▸ **What the task requires**
Scan the material below for the string "scene", and copy every line where it shows up.

▸ **Listed entries**
═══
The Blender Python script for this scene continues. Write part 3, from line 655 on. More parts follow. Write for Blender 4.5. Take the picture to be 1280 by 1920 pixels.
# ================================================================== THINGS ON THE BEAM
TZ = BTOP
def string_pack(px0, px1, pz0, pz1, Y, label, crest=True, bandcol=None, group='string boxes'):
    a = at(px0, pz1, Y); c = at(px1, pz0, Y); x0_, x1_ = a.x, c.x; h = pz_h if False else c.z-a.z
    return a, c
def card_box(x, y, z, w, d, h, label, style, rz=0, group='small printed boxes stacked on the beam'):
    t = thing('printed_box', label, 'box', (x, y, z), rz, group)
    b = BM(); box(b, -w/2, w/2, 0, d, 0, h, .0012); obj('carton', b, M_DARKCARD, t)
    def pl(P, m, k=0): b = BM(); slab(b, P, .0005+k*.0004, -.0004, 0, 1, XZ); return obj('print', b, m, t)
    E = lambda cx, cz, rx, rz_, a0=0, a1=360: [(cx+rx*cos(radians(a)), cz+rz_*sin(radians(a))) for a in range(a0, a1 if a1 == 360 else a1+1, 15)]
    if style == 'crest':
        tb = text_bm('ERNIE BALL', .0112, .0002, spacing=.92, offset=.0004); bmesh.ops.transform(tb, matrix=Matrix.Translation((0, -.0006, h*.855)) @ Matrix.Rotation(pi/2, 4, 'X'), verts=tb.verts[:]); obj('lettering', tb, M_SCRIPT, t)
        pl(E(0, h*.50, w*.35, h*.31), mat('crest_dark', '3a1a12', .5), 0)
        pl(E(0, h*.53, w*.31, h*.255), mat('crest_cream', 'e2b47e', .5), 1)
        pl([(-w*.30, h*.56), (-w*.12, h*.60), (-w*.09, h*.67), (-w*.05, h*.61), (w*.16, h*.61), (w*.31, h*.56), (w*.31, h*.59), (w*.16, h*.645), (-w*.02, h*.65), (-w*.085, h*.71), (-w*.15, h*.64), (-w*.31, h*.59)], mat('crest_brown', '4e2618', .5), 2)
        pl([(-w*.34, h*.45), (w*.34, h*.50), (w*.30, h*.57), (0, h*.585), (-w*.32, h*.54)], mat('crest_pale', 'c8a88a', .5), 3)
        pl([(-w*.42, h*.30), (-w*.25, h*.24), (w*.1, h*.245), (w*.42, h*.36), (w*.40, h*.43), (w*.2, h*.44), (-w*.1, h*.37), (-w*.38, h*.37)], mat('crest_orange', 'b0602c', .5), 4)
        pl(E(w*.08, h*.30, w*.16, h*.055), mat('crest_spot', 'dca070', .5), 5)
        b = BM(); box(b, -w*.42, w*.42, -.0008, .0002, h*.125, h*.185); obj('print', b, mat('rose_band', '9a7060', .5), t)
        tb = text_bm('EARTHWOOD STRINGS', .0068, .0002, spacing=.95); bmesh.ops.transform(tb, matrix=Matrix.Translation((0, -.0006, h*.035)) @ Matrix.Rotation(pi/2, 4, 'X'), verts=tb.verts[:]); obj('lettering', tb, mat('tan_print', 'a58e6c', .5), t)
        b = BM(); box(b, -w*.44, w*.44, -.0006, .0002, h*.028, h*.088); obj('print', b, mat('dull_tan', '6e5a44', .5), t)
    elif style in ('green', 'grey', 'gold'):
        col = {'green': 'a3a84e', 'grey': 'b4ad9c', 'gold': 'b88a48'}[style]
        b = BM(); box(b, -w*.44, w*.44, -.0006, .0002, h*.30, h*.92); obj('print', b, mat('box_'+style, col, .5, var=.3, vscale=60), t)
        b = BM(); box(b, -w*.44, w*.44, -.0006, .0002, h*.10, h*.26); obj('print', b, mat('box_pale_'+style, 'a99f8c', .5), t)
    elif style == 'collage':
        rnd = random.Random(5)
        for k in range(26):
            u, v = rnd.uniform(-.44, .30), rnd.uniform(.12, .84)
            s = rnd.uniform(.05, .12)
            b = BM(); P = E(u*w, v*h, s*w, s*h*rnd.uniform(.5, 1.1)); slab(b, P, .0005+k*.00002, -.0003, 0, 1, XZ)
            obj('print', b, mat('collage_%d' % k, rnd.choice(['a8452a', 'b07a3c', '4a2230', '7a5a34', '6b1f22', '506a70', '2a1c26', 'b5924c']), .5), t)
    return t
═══
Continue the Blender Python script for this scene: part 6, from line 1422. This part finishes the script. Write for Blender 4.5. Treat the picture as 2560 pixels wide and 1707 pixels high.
═══
▸ **Result**
The Blender Python script for this scene continues. Write part 3, from line 655 on. More parts follow. Write for Blender 4.5. Take the picture to be 1280 by 1920 pixels.
Continue the Blender Python script for this scene: part 6, from line 1422. This part finishes the script. Write for Blender 4.5. Treat the picture as 2560 pixels wide and 1707 pixels high.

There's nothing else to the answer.